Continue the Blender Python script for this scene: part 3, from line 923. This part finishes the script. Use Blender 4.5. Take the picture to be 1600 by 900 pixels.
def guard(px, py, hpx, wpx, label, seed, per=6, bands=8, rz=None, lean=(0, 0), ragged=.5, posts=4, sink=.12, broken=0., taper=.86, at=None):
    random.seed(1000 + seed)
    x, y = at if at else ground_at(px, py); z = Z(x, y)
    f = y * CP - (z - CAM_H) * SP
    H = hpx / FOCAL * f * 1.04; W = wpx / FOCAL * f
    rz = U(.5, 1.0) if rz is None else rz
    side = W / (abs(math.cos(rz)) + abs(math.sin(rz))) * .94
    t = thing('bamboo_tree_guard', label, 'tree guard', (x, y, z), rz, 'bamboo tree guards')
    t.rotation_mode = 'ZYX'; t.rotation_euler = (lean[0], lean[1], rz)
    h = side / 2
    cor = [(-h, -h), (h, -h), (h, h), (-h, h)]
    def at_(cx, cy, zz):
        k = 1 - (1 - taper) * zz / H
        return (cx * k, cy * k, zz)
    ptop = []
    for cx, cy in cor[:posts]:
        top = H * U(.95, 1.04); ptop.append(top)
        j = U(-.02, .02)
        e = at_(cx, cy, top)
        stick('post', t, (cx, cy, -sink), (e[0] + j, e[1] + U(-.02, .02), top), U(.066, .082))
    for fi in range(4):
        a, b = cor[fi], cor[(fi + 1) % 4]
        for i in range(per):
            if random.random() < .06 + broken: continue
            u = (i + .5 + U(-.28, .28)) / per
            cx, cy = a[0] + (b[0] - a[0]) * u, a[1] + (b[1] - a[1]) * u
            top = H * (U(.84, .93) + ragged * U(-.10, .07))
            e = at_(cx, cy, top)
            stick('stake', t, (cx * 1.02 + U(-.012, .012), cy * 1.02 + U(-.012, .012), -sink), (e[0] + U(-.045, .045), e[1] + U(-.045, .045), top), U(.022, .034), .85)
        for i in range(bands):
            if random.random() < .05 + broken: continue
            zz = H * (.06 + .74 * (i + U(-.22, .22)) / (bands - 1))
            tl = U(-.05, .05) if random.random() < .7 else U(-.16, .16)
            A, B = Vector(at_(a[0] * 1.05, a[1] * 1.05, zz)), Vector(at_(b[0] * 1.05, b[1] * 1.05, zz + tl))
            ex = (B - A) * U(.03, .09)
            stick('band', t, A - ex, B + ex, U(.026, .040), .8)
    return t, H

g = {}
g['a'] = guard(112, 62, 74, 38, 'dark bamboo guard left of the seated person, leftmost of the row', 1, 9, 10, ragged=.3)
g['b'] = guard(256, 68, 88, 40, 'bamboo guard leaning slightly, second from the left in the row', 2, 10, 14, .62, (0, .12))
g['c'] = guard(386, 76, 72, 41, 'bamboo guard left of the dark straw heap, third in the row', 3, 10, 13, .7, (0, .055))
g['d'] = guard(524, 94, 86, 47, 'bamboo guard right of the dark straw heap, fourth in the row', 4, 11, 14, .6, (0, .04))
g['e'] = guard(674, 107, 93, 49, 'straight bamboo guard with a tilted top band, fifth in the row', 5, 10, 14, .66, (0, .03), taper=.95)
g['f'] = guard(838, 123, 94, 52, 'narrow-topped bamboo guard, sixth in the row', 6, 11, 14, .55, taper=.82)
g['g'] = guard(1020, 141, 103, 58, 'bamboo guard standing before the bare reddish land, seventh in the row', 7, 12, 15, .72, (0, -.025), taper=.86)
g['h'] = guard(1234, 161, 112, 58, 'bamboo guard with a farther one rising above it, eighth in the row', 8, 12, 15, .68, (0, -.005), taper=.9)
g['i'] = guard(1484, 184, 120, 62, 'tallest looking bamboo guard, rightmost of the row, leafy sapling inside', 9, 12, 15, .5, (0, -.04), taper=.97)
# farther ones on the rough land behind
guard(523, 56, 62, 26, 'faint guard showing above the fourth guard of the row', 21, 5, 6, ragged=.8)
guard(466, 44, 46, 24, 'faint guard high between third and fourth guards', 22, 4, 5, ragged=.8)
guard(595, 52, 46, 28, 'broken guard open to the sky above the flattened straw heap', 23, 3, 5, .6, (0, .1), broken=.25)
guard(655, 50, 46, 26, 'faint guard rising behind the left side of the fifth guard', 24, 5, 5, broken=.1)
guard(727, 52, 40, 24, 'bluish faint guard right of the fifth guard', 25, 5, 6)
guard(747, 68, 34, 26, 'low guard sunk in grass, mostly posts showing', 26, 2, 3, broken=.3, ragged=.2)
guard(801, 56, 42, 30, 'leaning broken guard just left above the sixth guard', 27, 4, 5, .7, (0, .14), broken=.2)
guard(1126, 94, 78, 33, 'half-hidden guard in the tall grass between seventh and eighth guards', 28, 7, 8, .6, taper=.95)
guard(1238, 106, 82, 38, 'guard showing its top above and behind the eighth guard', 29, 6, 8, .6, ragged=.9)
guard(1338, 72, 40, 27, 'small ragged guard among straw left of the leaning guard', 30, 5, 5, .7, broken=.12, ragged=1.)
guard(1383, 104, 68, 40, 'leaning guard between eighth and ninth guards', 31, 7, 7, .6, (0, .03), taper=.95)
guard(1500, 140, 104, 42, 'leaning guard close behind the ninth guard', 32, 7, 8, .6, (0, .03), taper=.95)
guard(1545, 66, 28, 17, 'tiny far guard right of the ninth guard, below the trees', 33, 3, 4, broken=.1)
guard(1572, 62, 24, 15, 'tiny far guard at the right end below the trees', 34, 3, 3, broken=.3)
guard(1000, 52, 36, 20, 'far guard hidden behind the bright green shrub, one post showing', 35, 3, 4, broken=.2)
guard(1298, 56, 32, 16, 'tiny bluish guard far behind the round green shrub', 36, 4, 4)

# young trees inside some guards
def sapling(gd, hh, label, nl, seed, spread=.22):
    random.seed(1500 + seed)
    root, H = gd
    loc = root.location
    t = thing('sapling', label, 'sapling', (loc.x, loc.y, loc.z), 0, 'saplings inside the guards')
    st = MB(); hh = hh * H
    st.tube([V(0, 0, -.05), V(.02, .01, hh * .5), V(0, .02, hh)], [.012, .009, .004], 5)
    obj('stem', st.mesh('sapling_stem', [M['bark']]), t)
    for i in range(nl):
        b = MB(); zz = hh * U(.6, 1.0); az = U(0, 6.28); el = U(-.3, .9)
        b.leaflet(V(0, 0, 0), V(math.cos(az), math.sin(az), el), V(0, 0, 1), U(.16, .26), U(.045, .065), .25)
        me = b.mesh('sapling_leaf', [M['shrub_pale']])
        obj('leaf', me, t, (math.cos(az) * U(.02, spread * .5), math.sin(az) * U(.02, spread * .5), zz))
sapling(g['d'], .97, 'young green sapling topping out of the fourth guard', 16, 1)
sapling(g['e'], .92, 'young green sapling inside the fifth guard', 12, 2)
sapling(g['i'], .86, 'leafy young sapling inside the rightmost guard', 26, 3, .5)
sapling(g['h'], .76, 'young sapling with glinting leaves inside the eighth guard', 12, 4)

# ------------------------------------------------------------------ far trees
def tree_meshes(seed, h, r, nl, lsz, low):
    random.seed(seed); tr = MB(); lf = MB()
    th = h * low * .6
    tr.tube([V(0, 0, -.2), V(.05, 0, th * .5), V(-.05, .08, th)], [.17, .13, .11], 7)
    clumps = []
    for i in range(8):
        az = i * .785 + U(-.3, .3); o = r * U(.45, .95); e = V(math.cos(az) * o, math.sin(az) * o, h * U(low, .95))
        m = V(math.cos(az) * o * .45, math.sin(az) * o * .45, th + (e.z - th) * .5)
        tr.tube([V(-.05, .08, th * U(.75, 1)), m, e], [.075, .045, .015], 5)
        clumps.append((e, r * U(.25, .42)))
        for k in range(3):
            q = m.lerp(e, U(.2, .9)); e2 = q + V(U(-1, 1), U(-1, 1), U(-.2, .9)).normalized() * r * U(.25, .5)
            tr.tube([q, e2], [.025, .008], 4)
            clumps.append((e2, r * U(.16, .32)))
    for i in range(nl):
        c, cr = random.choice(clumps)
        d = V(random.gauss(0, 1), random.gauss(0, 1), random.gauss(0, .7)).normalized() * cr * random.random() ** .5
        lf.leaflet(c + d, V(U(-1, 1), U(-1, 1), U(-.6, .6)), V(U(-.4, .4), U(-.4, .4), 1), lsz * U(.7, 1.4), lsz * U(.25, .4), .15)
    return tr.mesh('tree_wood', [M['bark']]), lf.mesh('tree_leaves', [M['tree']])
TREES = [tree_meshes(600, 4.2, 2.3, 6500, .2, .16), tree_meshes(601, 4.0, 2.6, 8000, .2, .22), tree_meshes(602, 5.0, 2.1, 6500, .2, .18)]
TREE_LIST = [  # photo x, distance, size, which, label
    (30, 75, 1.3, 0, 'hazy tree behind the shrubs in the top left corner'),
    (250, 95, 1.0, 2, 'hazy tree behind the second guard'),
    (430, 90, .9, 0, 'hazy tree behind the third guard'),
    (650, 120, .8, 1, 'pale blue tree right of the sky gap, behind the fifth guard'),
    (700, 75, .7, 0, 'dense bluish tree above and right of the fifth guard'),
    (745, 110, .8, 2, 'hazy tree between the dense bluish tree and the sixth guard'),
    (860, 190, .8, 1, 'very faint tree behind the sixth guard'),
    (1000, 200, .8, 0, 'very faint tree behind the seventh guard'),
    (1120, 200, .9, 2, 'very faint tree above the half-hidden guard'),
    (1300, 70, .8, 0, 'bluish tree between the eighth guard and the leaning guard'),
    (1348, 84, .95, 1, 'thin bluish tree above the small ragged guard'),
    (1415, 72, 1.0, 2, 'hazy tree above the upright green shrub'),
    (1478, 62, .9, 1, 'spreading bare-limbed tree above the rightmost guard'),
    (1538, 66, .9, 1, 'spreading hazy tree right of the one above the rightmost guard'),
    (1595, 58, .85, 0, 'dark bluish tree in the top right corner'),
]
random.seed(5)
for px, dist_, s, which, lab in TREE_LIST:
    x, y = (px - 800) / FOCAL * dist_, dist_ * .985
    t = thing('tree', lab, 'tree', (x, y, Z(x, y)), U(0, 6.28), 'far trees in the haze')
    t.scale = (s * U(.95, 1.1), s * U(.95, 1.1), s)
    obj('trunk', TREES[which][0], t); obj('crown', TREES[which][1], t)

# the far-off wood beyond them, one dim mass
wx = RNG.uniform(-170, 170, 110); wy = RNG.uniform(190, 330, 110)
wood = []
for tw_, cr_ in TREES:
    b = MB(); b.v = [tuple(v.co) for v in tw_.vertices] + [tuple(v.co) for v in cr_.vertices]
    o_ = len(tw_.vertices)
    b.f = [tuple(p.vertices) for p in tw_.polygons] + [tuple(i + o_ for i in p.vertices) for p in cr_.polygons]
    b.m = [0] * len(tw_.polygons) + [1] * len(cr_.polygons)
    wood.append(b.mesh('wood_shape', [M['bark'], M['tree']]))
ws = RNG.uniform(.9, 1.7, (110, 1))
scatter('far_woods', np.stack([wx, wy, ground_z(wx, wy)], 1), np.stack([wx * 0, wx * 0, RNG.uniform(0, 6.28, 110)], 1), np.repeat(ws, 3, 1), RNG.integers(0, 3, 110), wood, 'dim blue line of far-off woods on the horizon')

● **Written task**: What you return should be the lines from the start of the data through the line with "return t, H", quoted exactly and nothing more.

● **Written response**:
Continue the Blender Python script for this scene: part 3, from line 923. This part finishes the script. Use Blender 4.5. Take the picture to be 1600 by 900 pixels.
def guard(px, py, hpx, wpx, label, seed, per=6, bands=8, rz=None, lean=(0, 0), ragged=.5, posts=4, sink=.12, broken=0., taper=.86, at=None):
    random.seed(1000 + seed)
    x, y = at if at else ground_at(px, py); z = Z(x, y)
    f = y * CP - (z - CAM_H) * SP
    H = hpx / FOCAL * f * 1.04; W = wpx / FOCAL * f
    rz = U(.5, 1.0) if rz is None else rz
    side = W / (abs(math.cos(rz)) + abs(math.sin(rz))) * .94
    t = thing('bamboo_tree_guard', label, 'tree guard', (x, y, z), rz, 'bamboo tree guards')
    t.rotation_mode = 'ZYX'; t.rotation_euler = (lean[0], lean[1], rz)
    h = side / 2
    cor = [(-h, -h), (h, -h), (h, h), (-h, h)]
    def at_(cx, cy, zz):
        k = 1 - (1 - taper) * zz / H
        return (cx * k, cy * k, zz)
    ptop = []
    for cx, cy in cor[:posts]:
        top = H * U(.95, 1.04); ptop.append(top)
        j = U(-.02, .02)
        e = at_(cx, cy, top)
        stick('post', t, (cx, cy, -sink), (e[0] + j, e[1] + U(-.02, .02), top), U(.066, .082))
    for fi in range(4):
        a, b = cor[fi], cor[(fi + 1) % 4]
        for i in range(per):
            if random.random() < .06 + broken: continue
            u = (i + .5 + U(-.28, .28)) / per
            cx, cy = a[0] + (b[0] - a[0]) * u, a[1] + (b[1] - a[1]) * u
            top = H * (U(.84, .93) + ragged * U(-.10, .07))
            e = at_(cx, cy, top)
            stick('stake', t, (cx * 1.02 + U(-.012, .012), cy * 1.02 + U(-.012, .012), -sink), (e[0] + U(-.045, .045), e[1] + U(-.045, .045), top), U(.022, .034), .85)
        for i in range(bands):
            if random.random() < .05 + broken: continue
            zz = H * (.06 + .74 * (i + U(-.22, .22)) / (bands - 1))
            tl = U(-.05, .05) if random.random() < .7 else U(-.16, .16)
            A, B = Vector(at_(a[0] * 1.05, a[1] * 1.05, zz)), Vector(at_(b[0] * 1.05, b[1] * 1.05, zz + tl))
            ex = (B - A) * U(.03, .09)
            stick('band', t, A - ex, B + ex, U(.026, .040), .8)
    return t, H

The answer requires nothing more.